======== The data ========

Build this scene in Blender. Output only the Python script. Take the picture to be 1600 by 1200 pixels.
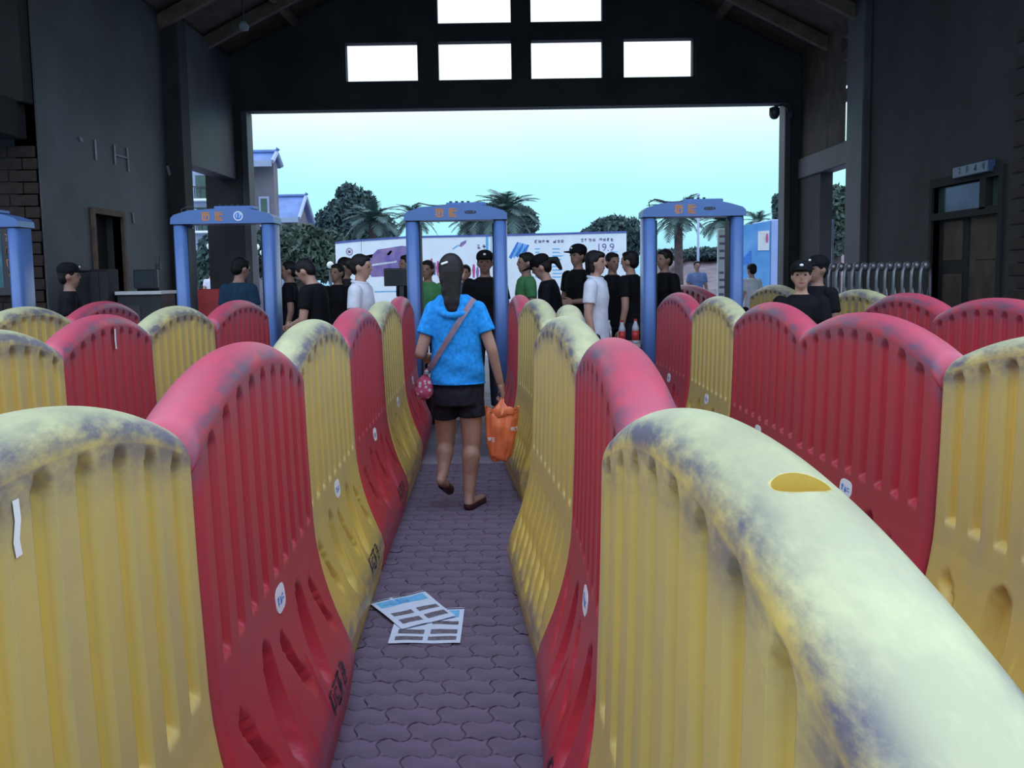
import bpy, bmesh, math, random
import numpy as np
from mathutils import Vector, Matrix, Euler

scene = bpy.context.scene
for _o in list(bpy.data.objects):
    bpy.data.objects.remove(_o)
COL = scene.collection
RAD = math.radians

# ------------------------------------------------------------------ camera
CAM_H = 1.48
PITCH = 6.15
ROLL = -0.88
FPX = 1600.0
cam_data = bpy.data.cameras.new('camera')
cam_data.sensor_width = 36.0
cam_data.lens = 36.0 * FPX / 1600.0
cam_data.clip_end = 400
cam = bpy.data.objects.new('camera', cam_data)
COL.objects.link(cam)
CAM_R = Euler((RAD(90 - PITCH), 0, 0)).to_matrix() @ Matrix.Rotation(RAD(ROLL), 3, 'Z')
cam.matrix_world = Matrix.Translation((0, 0, CAM_H)) @ CAM_R.to_4x4()
scene.camera = cam

# ------------------------------------------------------------------ sky
world = bpy.data.worlds.new('overcast_sky')
scene.world = world
world.use_nodes = True
wn = world.node_tree.nodes
wl = world.node_tree.links
wn.clear()
w_out = wn.new('ShaderNodeOutputWorld')
w_bg = wn.new('ShaderNodeBackground')
w_tc = wn.new('ShaderNodeTexCoord')
w_sep = wn.new('ShaderNodeSeparateXYZ')
w_ramp = wn.new('ShaderNodeValToRGB')
w_noise = wn.new('ShaderNodeTexNoise')
w_noise.inputs['Scale'].default_value = 2.2
w_noise.inputs['Detail'].default_value = 3
w_ma = wn.new('ShaderNodeMath'); w_ma.operation = 'MULTIPLY_ADD'
w_ma.inputs[1].default_value = 0.10
w_add = wn.new('ShaderNodeMath'); w_add.operation = 'ADD'
w_add.inputs[1].default_value = -0.05
wl.new(w_tc.outputs['Generated'], w_sep.inputs[0])
wl.new(w_tc.outputs['Generated'], w_noise.inputs['Vector'])
wl.new(w_noise.outputs['Fac'], w_ma.inputs[0])
wl.new(w_sep.outputs['Z'], w_ma.inputs[2])
wl.new(w_ma.outputs[0], w_add.inputs[0])
wl.new(w_add.outputs[0], w_ramp.inputs[0])
cr = w_ramp.color_ramp
cr.elements[0].position = 0.0
cr.elements[0].color = (0.33, 0.68, 0.98, 1)
cr.elements[1].position = 1.0
cr.elements[1].color = (1.58, 2.00, 2.75, 1)
for pos, c in ((0.03, (0.42, 0.90, 1.05)), (0.075, (0.48, 1.02, 1.08)), (0.11, (0.64, 1.07, 1.13)), (0.15, (0.92, 1.12, 1.18)),
               (0.20, (1.10, 1.18, 1.26)), (0.45, (1.26, 1.50, 1.92))):
    e = cr.elements.new(pos)
    e.color = c + (1,)
w_bg.inputs['Strength'].default_value = 1.0
wl.new(w_ramp.outputs['Color'], w_bg.inputs['Color'])
wl.new(w_bg.outputs[0], w_out.inputs['Surface'])

# ------------------------------------------------------------------ exposure
vs = scene.view_settings
vs.view_transform = 'Standard'
vs.look = 'None'
vs.exposure = 0.1
vs.gamma = 1.0
vs.use_curve_mapping = False


# ================================================================== helpers
def at(px, py, Y):
    """point on the plane y = Y seen at the photograph's pixel (used to find real positions at a known distance)"""
    d = CAM_R @ Vector(((px - 800) / FPX, -(py - 600) / FPX, -1))
    t = Y / d.y
    return Vector((d.x * t, Y, CAM_H + d.z * t))


def link(o, parent=None):
    COL.objects.link(o)
    if parent is not None:
        o.parent = parent
    return o


def tag(o, label=None, cat=None, group=None, kind=None):
    if label:
        o['label'] = label
    if cat:
        o['category'] = cat
    if group:
        o['group'] = group
    if kind:
        o['kind'] = kind
    return o


def empty(name, loc=(0, 0, 0), rz=0.0, parent=None):
    o = bpy.data.objects.new(name, None)
    o.empty_display_size = 0.1
    o.location = loc
    o.rotation_euler = (0, 0, rz)
    return link(o, parent)


class MB:
    """collects geometry for ONE mesh object"""
    def __init__(self):
        self.v = []
        self.f = []

    def add(self, verts, faces):
        n = len(self.v)
        self.v.extend([tuple(p) for p in verts])
        self.f.extend([tuple(i + n for i in f) for f in faces])
        return self

    def box(self, x0, x1, y0, y1, z0, z1, M=None):
        vs_ = [Vector((x, y, z)) for x in (x0, x1) for y in (y0, y1) for z in (z0, z1)]
        if M is not None:
            vs_ = [M @ p for p in vs_]
        return self.add(vs_, [(0, 1, 3, 2), (4, 6, 7, 5), (0, 4, 5, 1), (2, 3, 7, 6), (0, 2, 6, 4), (1, 5, 7, 3)])

    def bbox(self, x0, x1, y0, y1, z0, z1, b=0.01, M=None):
        """box with chamfered vertical and horizontal edges (24 verts)"""
        vs_ = []
        fs = []
        cx = [(x0, x1), (y0, y1), (z0, z1)]
        idx = {}
        for ix in (0, 1):
            for iy in (0, 1):
                for iz in (0, 1):
                    for k in range(3):
                        p = [cx[0][ix], cx[1][iy], cx[2][iz]]
                        s = [1 if ix == 0 else -1, 1 if iy == 0 else -1, 1 if iz == 0 else -1]
                        for q in range(3):
                            if q != k:
                                p[q] += s[q] * b
                        idx[(ix, iy, iz, k)] = len(vs_)
                        vs_.append(Vector(p))
        g = idx.get
        for ix in (0, 1):
            fs.append([g((ix, 0, 0, 0)), g((ix, 1, 0, 0)), g((ix, 1, 1, 0)), g((ix, 0, 1, 0))])
            fs.append([g((0, ix, 0, 1)), g((1, ix, 0, 1)), g((1, ix, 1, 1)), g((0, ix, 1, 1))])
            fs.append([g((0, 0, ix, 2)), g((1, 0, ix, 2)), g((1, 1, ix, 2)), g((0, 1, ix, 2))])
        for a in (0, 1):
            for c in (0, 1):
                fs.append([g((a, c, 0, 0)), g((a, c, 1, 0)), g((a, c, 1, 1)), g((a, c, 0, 1))])
                fs.append([g((a, 0, c, 0)), g((a, 1, c, 0)), g((a, 1, c, 2)), g((a, 0, c, 2))])
                fs.append([g((0, a, c, 1)), g((1, a, c, 1)), g((1, a, c, 2)), g((0, a, c, 2))])
        for ix in (0, 1):
            for iy in (0, 1):
                for iz in (0, 1):
                    fs.append([g((ix, iy, iz, k)) for k in range(3)])
        if M is not None:
            vs_ = [M @ p for p in vs_]
        return self.add(vs_, fs)

    def tube(self, pts, r, n=8, caps=True, closed=False):
        pts = [Vector(p) for p in pts]
        rs = r if isinstance(r, (list, tuple)) else [r] * len(pts)
        rings = []
        prev = None
        m = len(pts)
        for i, p in enumerate(pts):
            if closed:
                t = pts[(i + 1) % m] - pts[i - 1]
            else:
                t = pts[min(i + 1, m - 1)] - pts[max(i - 1, 0)]
            t.normalize()
            up = prev if prev is not None else (Vector((0, 0, 1)) if abs(t.z) < 0.9 else Vector((1, 0, 0)))
            a = t.cross(up)
            if a.length < 1e-6:
                a = t.cross(Vector((0, 1, 0)))
            a.normalize()
            b = a.cross(t)
            b.normalize()
            prev = b
            rings.append([p + (a * math.cos(q) + b * math.sin(q)) * rs[i] for q in [2 * math.pi * k / n for k in range(n)]])
        vs_ = [q for ring in rings for q in ring]
        fs = []
        last = m if closed else m - 1
        for i in range(last):
            j = (i + 1) % m
            for k in range(n):
                k2 = (k + 1) % n
                fs.append((i * n + k, i * n + k2, j * n + k2, j * n + k))
        if caps and not closed:
            fs.append(tuple(range(n))[::-1])
            fs.append(tuple((m - 1) * n + k for k in range(n)))
        return self.add(vs_, fs)

    def lathe(self, prof, n=16, M=None):
        """prof: list of (r, z)"""
        vs_ = []
        for r, z in prof:
            for k in range(n):
                a = 2 * math.pi * k / n
                vs_.append(Vector((r * math.cos(a), r * math.sin(a), z)))
        fs = []
        for i in range(len(prof) - 1):
            for k in range(n):
                k2 = (k + 1) % n
                fs.append((i * n + k, i * n + k2, (i + 1) * n + k2, (i + 1) * n + k))
        fs.append(tuple(range(n))[::-1])
        fs.append(tuple((len(prof) - 1) * n + k for k in range(n)))
        if M is not None:
            vs_ = [M @ p for p in vs_]
        return self.add(vs_, fs)

    def prism(self, poly, h, M=None):
        """2D polygon (x, y) extruded from z=0 to z=h"""
        n = len(poly)
        vs_ = [Vector((x, y, 0)) for x, y in poly] + [Vector((x, y, h)) for x, y in poly]
        if M is not None:
            vs_ = [M @ p for p in vs_]
        fs = [tuple(range(n))[::-1], tuple(range(n, 2 * n))]
        for k in range(n):
            k2 = (k + 1) % n
            fs.append((k, k2, n + k2, n + k))
        return self.add(vs_, fs)

    def mesh(self, name, smooth=False):
        me = bpy.data.meshes.new(name)
        me.from_pydata([tuple(p) for p in self.v], [], self.f)
        bm = bmesh.new()
        bm.from_mesh(me)
        bmesh.ops.recalc_face_normals(bm, faces=bm.faces)
        bm.to_mesh(me)
        bm.free()
        if smooth:
            me.polygons.foreach_set('use_smooth', [True] * len(me.polygons))
        return me

    def build(self, name, mat, parent=None, smooth=False, loc=None, rz=0.0):
        me = self.mesh(name, smooth)
        me.materials.append(mat)
        o = bpy.data.objects.new(name, me)
        if loc is not None:
            o.location = loc
        o.rotation_euler = (0, 0, rz)
        return link(o, parent)


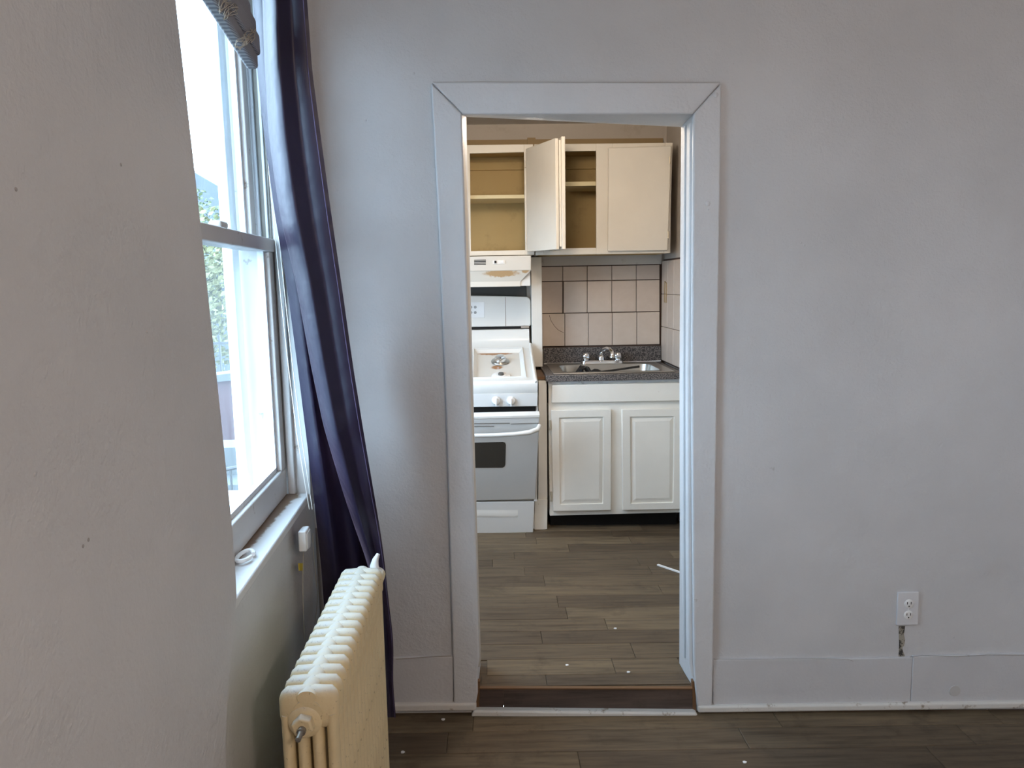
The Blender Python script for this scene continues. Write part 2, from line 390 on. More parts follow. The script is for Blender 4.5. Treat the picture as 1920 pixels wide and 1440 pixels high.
# rounded stop bead down the inner edges, and the jamb linings
def bead(pts, r=.012):
    return MB().tube(pts, r, 12)
obj('stop_bead', bead([UW(1298, 232, .008), UW(1296, 500, .008), UW(1293, 700, .008), UW(1294, 1000, .008), UW(1296, 1240, .008), UW(1300, 1266, .004)], .010), M['trim'], trim, smooth=True)
def jamb(pA, pB, thick, zs):
    """lining between front line pA and back line pB (lists of points), offset by thick"""
    mb = MB(); n = len(pA)
    a = pA + pB[::-1]
    return mb.hexa(a, thick)
zj = [1300, 1240, 1238]
A = [UW(1301, 214, .0), UW(1299, 700, .0), UW(1301, 1262, .0)]
Bk = [UW(1277, 238, HT), UW(1274, 700, HT), UW(1275, 1225, HT)]
jr = MB().add(A + Bk + [p + TW * .012 for p in A + Bk], [(0, 1, 4, 3), (1, 2, 5, 4), (6, 9, 10, 7), (7, 10, 11, 8), (2, 8, 11, 5), (0, 3, 9, 6), (0, 6, 7, 1), (1, 7, 8, 2), (3, 4, 10, 9), (4, 5, 11, 10)])
obj('jamb_lining', jr, M['trim'], trim)
obj('jamb_bead', bead([UW(1286, 236, .10), UW(1283, 700, .10), UW(1284, 1232, .10)], .006), M['trim'], trim, smooth=True)
A = [UW(866, 214, 0), UW(881, 700, 0), UW(899, 1250, 0)]
Bk = [UW(873.5, 219, HT), UW(886, 700, HT), UW(902, 1235, HT)]
jl = MB().add(A + Bk + [p - TW * .012 for p in A + Bk], [(3, 4, 1, 0), (4, 5, 2, 1), (9, 6, 7, 10), (10, 7, 8, 11), (2, 5, 11, 8), (0, 6, 9, 3), (0, 1, 7, 6), (1, 2, 8, 7), (3, 9, 10, 4), (4, 10, 11, 5)])
obj('jamb_lining', jl, M['kwall'], trim)
A = [UW(867, 213, 0), UW(1300, 213, 0)]; Bk = [UW(873, 219, HT), UW(1277, 238, HT)]
hl = MB().add(A + Bk + [p + V((0, 0, .012)) for p in A + Bk], [(0, 2, 3, 1), (4, 5, 7, 6), (0, 1, 5, 4), (2, 6, 7, 3), (0, 4, 6, 2), (1, 3, 7, 5)])
obj('head_lining', hl, M['trim'], trim)
for px, py in ((1327, 382), (1342, 178)):
    obj('nail_head', MB().lathe(UW(px, py, CP + .001), -NW, [(0, .0085), (.0025, .008), (.004, .005), (.0045, .001)], 14), M['trim'], trim, smooth=True)
obj('nail_head', MB().lathe(UW(1328, 393, CP + .001), -NW, [(0, .003), (.002, .0025), (.003, .001)], 10), M['trim'], trim, smooth=True)

# --- baseboards and shoe mouldings
bl = root('baseboard_left', WW(-.3, 0), kind='structure')
obj('board', WQ([(590, 1234), (850, 1231), (850, 1330), (590, 1336)], -.010, .012), M['base'], bl, bevel=.004)
obj('shoe_moulding', WQ([(590, 1323), (893, 1319), (893, 1334), (590, 1338)], -.024, .026), M['shoe'], bl, bevel=.008, seg=3)
br = root('baseboard_right', WW(1.4, 0), kind='structure')
obj('board', WQ([(1337, 1237), (1600, 1235), (1711.5, 1233), (1706.5, 1330), (1337, 1334)], -.010, .012), M['base'], br, bevel=.003)
obj('board', WQ([(1712.3, 1231), (2250, 1219), (2250, 1322), (1707.3, 1330)], -.0112, .0132), M['base'], br, bevel=.003)
obj('shoe_moulding', WQ([(1309, 1325), (2250, 1312), (2250, 1326), (1309, 1338)], -.024, .026), M['shoe'], br, bevel=.008, seg=3)
obj('paint_patch', MB().lathe(UW(1790, 1295, -.011), -NW, [(0, .021), (.0025, .020), (.003, .012), (.0032, .001)], 20), paint('patch_paint', (.52, .51, .50), None, .5, .001, .002), br, smooth=True)

crack([(742, 1236), (770, 1234), (800, 1232), (846, 1230)], -.0102, .0016, wall_back, M['seam'])
crack([(1339, 1236), (1420, 1236), (1520, 1235), (1590, 1236), (1600, 1240)], -.0102, .0007, wall_back, M['seam'])
# --- step up into the kitchen
st = root('step', WW(.32, 0), kind='structure')
tag(st, 'low step with dark plank riser into the kitchen')
obj('riser_board', WQ([(900, 1293), (944, 1292), (944, 1337), (898, 1336)], -.004, .02), M['riser'], st)
obj('riser_board', WQ([(944.6, 1292), (1300, 1293), (1300, 1338), (944.6, 1337)], -.004, .02), M['riser'], st)
obj('wood_edge', WQ([(897, 1290.5), (1303, 1291), (1303, 1293), (897, 1292.5)], -.007, .016), M['woodtrim'], st)
obj('wood_edge', WQ([(894, 1278), (900, 1278), (898, 1336), (892, 1336)], -.006, .02), M['woodtrim'], st)
obj('wood_edge', WQ([(1298, 1278), (1304, 1278), (1305, 1337), (1299, 1338)], -.006, .02), M['woodtrim'], st)
obj('floor_strip', WQ([(888, 1333), (1306, 1337), (1313, 1350), (883, 1345)], -.03, .032), M['shoe'], st, bevel=.007, seg=3)

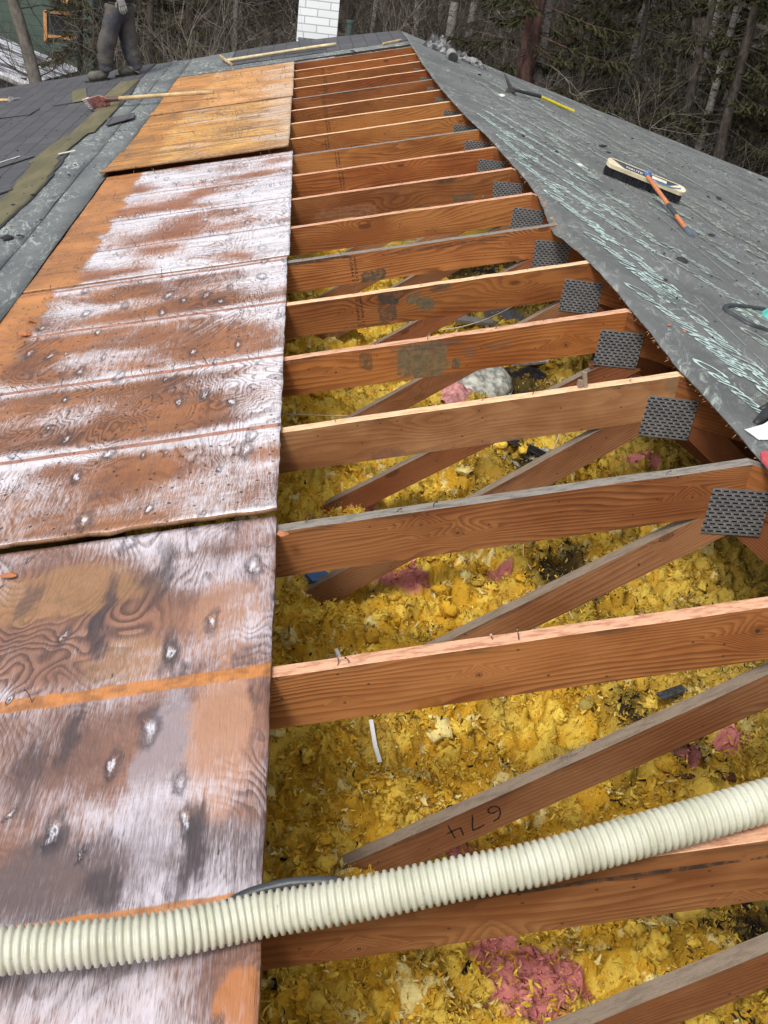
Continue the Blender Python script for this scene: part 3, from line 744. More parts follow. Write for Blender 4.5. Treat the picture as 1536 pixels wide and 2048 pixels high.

========

- _Given task_
What is the number of lines containing "picture"? Give that number only.

- _Output for this exercise_
3